**Problem details**
Set down only those lines that fall from the line containing "Build this scene" through the line containing "PI = math.pi", unchanged and without pictures.

**Extracted data entries**
------------------------------------------------------------------------

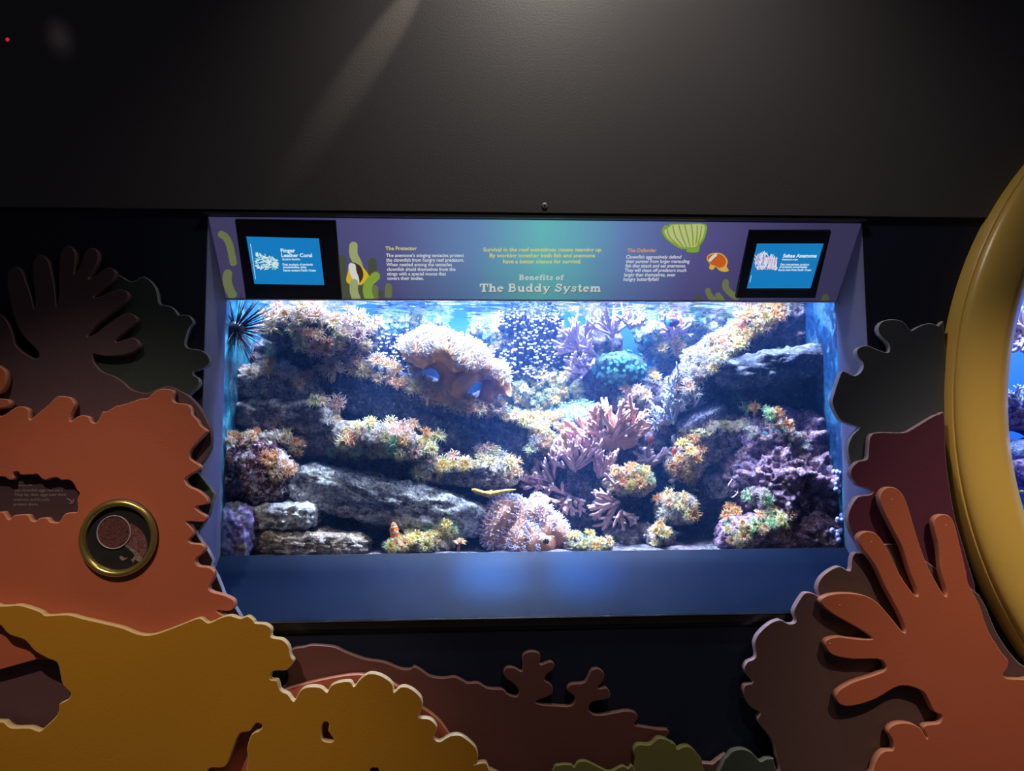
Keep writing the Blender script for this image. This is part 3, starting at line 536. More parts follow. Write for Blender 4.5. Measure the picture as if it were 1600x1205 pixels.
# ------------------------------------------------------------------ brass peephole on the orange board
def revolve(prof, c, n=64, mi=0, mb=None):
    """profile of (radius, y) turned about the y axis through c"""
    m = mb or MB(); b = len(m.v)
    for r, y in prof:
        for j in range(n):
            a = 2*math.pi*j/n; m.v.append(Vector((c.x+r*math.cos(a), c.y+y, c.z+r*math.sin(a))))
    for i in range(len(prof)-1):
        for j in range(n):
            m.f.append((b+i*n+j, b+i*n+(j+1) % n, b+(i+1)*n+(j+1) % n, b+(i+1)*n+j)); m.m.append(mi)
    return m
pc = P(186.5, 841, -.066); k = S(-.066)
peep = empty('peephole', pc); tag(peep, 'round brass rimmed peephole viewer in the orange board', 'peephole')
brass = paint('brass', (.62, .46, .14), .28, .15, 14, .05, 60, .5, .9)
revolve([(57*k, -.0005), (57*k, -.009), (55*k, -.012), (52*k, -.013), (49*k, -.011), (47*k, -.004), (46*k, .012)], pc).build('rim', brass, peep)
revolve([(58.5*k, -.0005), (58.3*k, -.004), (57*k, -.0045)], pc).build('gasket', black, peep)
m = MB(); c = pc+Vector((0, -.0008, 0)); revolve([(46.8*k, 0), (.0001, 0)], c, 48, 0, m); m.build('back_disc', paint('peephole_black', (.018, .016, .016), .35, .5, 40, 0), peep, False)
def flatpoly(name, pts, y, mt, parent, sub=2):
    q = [P(a, b, y) for a, b in pts]; q = smooth_loop(q, sub); m = MB()
    m.prism([v for v in q], [v+Vector((0, .0004, 0)) for v in q]); return m.build(name, mt, parent, False)
pk = lambda l: [(120+x/8.607, 770+y/8.607) for x, y in l]
flatpoly('egg_photo', pk([(640, 690), (700, 560), (705, 420), (760, 430), (850, 490), (900, 560), (940, 650), (945, 760), (900, 850), (850, 880), (800, 820), (720, 750)]), pc.y-.0014, rockmat('egg_picture', [(.10, .03, .035), (.16, .055, .06), (.20, .08, .08)], None, (.30, .18, .16), 90, .1), peep)
flatpoly('sand_photo', pk([(640, 700), (700, 715), (800, 790), (880, 880), (840, 930), (780, 900), (760, 940), (730, 900), (780, 850), (720, 780), (660, 730)]), pc.y-.0018, rockmat('sand_picture', [(.10, .06, .05), (.3, .2, .17), (.10, .07, .06)], None, None, 120, .1), peep)
flatpoly('star_photo', pk([(570, 860), (600, 850), (640, 880), (690, 870), (640, 905), (610, 915), (585, 890)]), pc.y-.0018, paint('star_picture', (.28, .16, .17), .5, .3, 90, 0), peep, 1)
mc = P(120+498/8.607, 770+533/8.607, pc.y-.0022)
m = revolve([(23.6*k, 0), (.0001, 0)], mc, 40); m.build('egg_closeup', rockmat('egg_closeup', [(.03, .012, .012), (.14, .04, .04), (.07, .02, .025)], None, (.36, .22, .16), 120, .1, .6), peep, False)
m = revolve([(23.4*k, -.0003), (24.4*k, -.0022), (25.4*k, -.0003)], mc, 40); m.build('closeup_ring', paint('ring_grey', (.36, .30, .29), .4, .05, 9, 0), peep)

# ------------------------------------------------------------------ big yellow ring of the round window
RI = RCX - P(1563, 690, -.01).x; rc0 = Vector((RCX, 0, RCZ))
ryel = paint('yellow_ring_paint', (.68, .43, .095), .30, .05, 6, .03, 160, .5)
ring = empty('round_window_frame', rc0); tag(ring, 'big yellow round window frame at the right edge', 'window frame')
dr = RO-RI
revolve([(RO, -.0005), (RO, -.05), (RO-.003, -.0515), (RO-.006, -.0505)], rc0, 160).build('outer_band', ryel, ring)
prof = [(RO-.006, -.050)] + [(RO-.004-dr*.5+dr*.5*math.cos(a), -.052-.030*math.sin(a)) for a in [math.pi*i/12*.62 for i in range(13)]]
prof += [(RI+.002, -.045), (RI, -.01), (RI-.002, .03)]
revolve(prof, rc0, 160).build('tube', ryel, ring)
wglass, nt, b, N, L = nodes('clear_glass')
nt.nodes.remove(b); tr = N('ShaderNodeBsdfTransparent'); tr.inputs[0].default_value = (.97, .985, 1, 1); gl = N('ShaderNodeBsdfGlossy'); gl.inputs['Roughness'].default_value = .02
lw = N('ShaderNodeLayerWeight'); lw.inputs[0].default_value = .5; pw5 = N('ShaderNodeMath'); pw5.operation = 'POWER'; pw5.inputs[1].default_value = 5; L(lw.outputs['Facing'], pw5.inputs[0])
fr = N('ShaderNodeMath'); fr.operation = 'MULTIPLY_ADD'; fr.inputs[1].default_value = .6; fr.inputs[2].default_value = .015; L(pw5.outputs[0], fr.inputs[0]); mx = N('ShaderNodeMixShader')
L(fr.outputs[0], mx.inputs[0]); L(tr.outputs[0], mx.inputs[1]); L(gl.outputs[0], mx.inputs[2]); L(mx.outputs[0], nt.nodes['Material Output'].inputs[0])
m = revolve([(RI+.01, .032), (.0001, .032)], rc0, 96); revolve([(.0001, .036), (RI+.01, .036)], rc0, 96, 0, m)
o = m.build('window_1', wglass, smooth=False); struct(o, 'round glass pane of the right hand tank')
m = MB(); m.box((-HW, G-.001, ZB), (HW, G+.003, ZT)); o = m.build('window_2', wglass, smooth=False); struct(o, 'flat front glass of the reef tank')

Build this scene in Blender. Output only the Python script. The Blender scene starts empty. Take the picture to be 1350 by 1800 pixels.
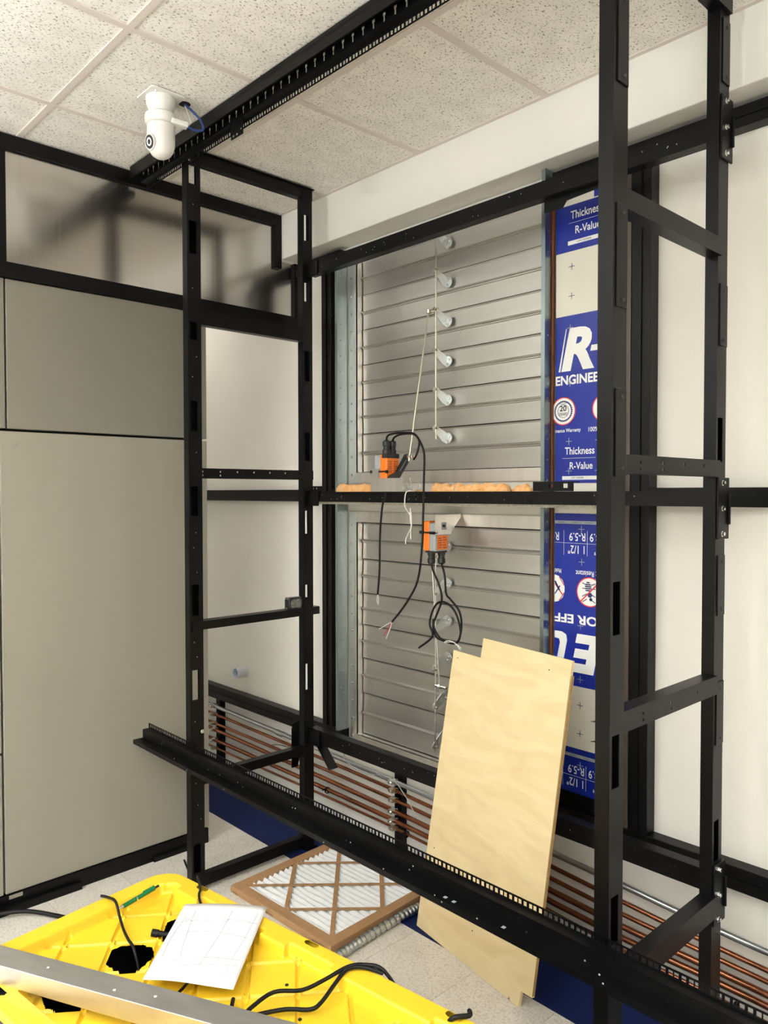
import bpy, bmesh, math, random
from mathutils import Matrix, Vector
random.seed(7)
S = bpy.context.scene
COL = S.collection
PI = math.pi

# ------------------------------------------------------------------ camera
cam_d = bpy.data.cameras.new('camera')
cam = bpy.data.objects.new('camera', cam_d)
COL.objects.link(cam)
_r = ((0.685164, 0.728388, -0.000980), (0.017873, -0.018156, -0.999675), (-0.728169, 0.684924, -0.025458))
M = Matrix(((_r[0][0], -_r[1][0], -_r[2][0]), (_r[0][1], -_r[1][1], -_r[2][1]), (_r[0][2], -_r[1][2], -_r[2][2])))
cam.matrix_world = Matrix.Translation((3.1357, -2.348, 1.62)) @ M.to_4x4()
cam_d.sensor_fit = 'VERTICAL'
cam_d.sensor_height = 36.0
cam_d.lens = 36.0 * 1352.476 / 1800.0
cam_d.clip_start = 0.05
S.camera = cam

# ------------------------------------------------------------------ world, exposure
W = bpy.data.worlds.new('world'); S.world = W
W.use_nodes = True
W.node_tree.nodes['Background'].inputs[0].default_value = (0.9, 0.95, 1.0, 1)
W.node_tree.nodes['Background'].inputs[1].default_value = 0.02
S.view_settings.view_transform = 'Standard'
S.view_settings.look = 'None'
S.view_settings.gamma = 1.0
S.view_settings.use_curve_mapping = False
S.view_settings.exposure = 0.04
LAMP_W = 15.0
UP_W = 86.0
LAMP_COL = (0.87, 0.945, 1.0)
H = 2.9806          # ceiling height
YW = 0.03           # back wall surface
XR = 5.83           # right wall
YF = -6.20          # front wall, behind the camera

# ------------------------------------------------------------------ materials
def lin(c):
    return tuple(((v / 255) / 12.92 if v / 255 <= 0.04045 else ((v / 255 + 0.055) / 1.055) ** 2.4) for v in c) + (1,)

MAT = {}
def mat(name, col, rough=0.5, metal=0.0, noise=None, bump=None, spec=0.5, aniso=0.0, emit=None, tint2=None, coat=0.0):
    m = bpy.data.materials.new(name); m.use_nodes = True
    nt = m.node_tree; b = nt.nodes['Principled BSDF']
    b.inputs['Base Color'].default_value = col
    b.inputs['Roughness'].default_value = rough
    b.inputs['Metallic'].default_value = metal
    b.inputs['Specular IOR Level'].default_value = spec
    b.inputs['Coat Weight'].default_value = coat
    if emit:
        b.inputs['Emission Color'].default_value = emit[0]; b.inputs['Emission Strength'].default_value = emit[1]
    tc = None
    if noise or bump:
        tc = nt.nodes.new('ShaderNodeTexCoord')
    if noise:   # (scale vec, amount)
        mp = nt.nodes.new('ShaderNodeMapping'); mp.inputs['Scale'].default_value = noise[0]
        nz = nt.nodes.new('ShaderNodeTexNoise'); nz.inputs['Scale'].default_value = 1.0; nz.inputs['Detail'].default_value = 5
        nt.links.new(tc.outputs['Object'], mp.inputs['Vector']); nt.links.new(mp.outputs[0], nz.inputs['Vector'])
        rp = nt.nodes.new('ShaderNodeValToRGB')
        a = noise[1]
        c2 = tint2 or tuple(max(0, v * (1 - a)) for v in col[:3]) + (1,)
        rp.color_ramp.elements[0].position = 0.32; rp.color_ramp.elements[0].color = c2
        rp.color_ramp.elements[1].position = 0.68; rp.color_ramp.elements[1].color = col
        nt.links.new(nz.outputs['Fac'], rp.inputs['Fac']); nt.links.new(rp.outputs['Color'], b.inputs['Base Color'])
        if len(noise) > 2:
            mr = nt.nodes.new('ShaderNodeMapRange')
            mr.inputs['To Min'].default_value = max(0.03, rough - noise[2]); mr.inputs['To Max'].default_value = rough + noise[2]
            nt.links.new(nz.outputs['Fac'], mr.inputs['Value']); nt.links.new(mr.outputs[0], b.inputs['Roughness'])
    if bump:    # (scale vec, strength, distance)
        mp = nt.nodes.new('ShaderNodeMapping'); mp.inputs['Scale'].default_value = bump[0]
        nz = nt.nodes.new('ShaderNodeTexNoise'); nz.inputs['Scale'].default_value = 1.0; nz.inputs['Detail'].default_value = 3
        nt.links.new(tc.outputs['Object'], mp.inputs['Vector']); nt.links.new(mp.outputs[0], nz.inputs['Vector'])
        bp = nt.nodes.new('ShaderNodeBump'); bp.inputs['Strength'].default_value = bump[1]; bp.inputs['Distance'].default_value = bump[2]
        nt.links.new(nz.outputs['Fac'], bp.inputs['Height']); nt.links.new(bp.outputs['Normal'], b.inputs['Normal'])
    MAT[name] = m
    return m

mat('black', (0.0032, 0.0032, 0.0036, 1), 0.36, noise=((9, 9, 3), 0.35, 0.07), spec=0.18)
mat('black_plastic', (0.012, 0.012, 0.012, 1), 0.45)
mat('black_rubber', (0.005, 0.005, 0.005, 1), 0.5, spec=0.25)
mat('bronze', (0.045, 0.034, 0.024, 1), 0.4)
mat('wall', lin((228, 224, 216)), 0.75, noise=((1.5, 1.5, 1.5), 0.05), bump=((220, 220, 220), 0.12, 0.002))
mat('grid', lin((214, 203, 193)), 0.5)
mat('silver', (0.64, 0.62, 0.59, 1), 0.19, 1.0, noise=((60, 60, 1.2), 0.05, 0.03))
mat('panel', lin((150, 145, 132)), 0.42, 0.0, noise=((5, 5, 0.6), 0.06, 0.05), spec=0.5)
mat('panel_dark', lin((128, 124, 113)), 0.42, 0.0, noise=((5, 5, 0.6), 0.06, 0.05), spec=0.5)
mat('alu', (0.60, 0.585, 0.56, 1), 0.40, 1.0, noise=((1.2, 60, 14), 0.12, 0.08), bump=((2, 50, 160), 0.05, 0.0006))
mat('alu_frame', (0.84, 0.81, 0.77, 1), 0.38, 1.0, noise=((30, 30, 2), 0.10, 0.05))
mat('galv', (0.66, 0.69, 0.69, 1), 0.30, 1.0, noise=((25, 25, 8), 0.08, 0.05))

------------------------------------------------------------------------

**Answer for the task**
Build this scene in Blender. Output only the Python script. The Blender scene starts empty. Take the picture to be 1350 by 1800 pixels.
import bpy, bmesh, math, random
from mathutils import Matrix, Vector
random.seed(7)
S = bpy.context.scene
COL = S.collection
PI = math.pi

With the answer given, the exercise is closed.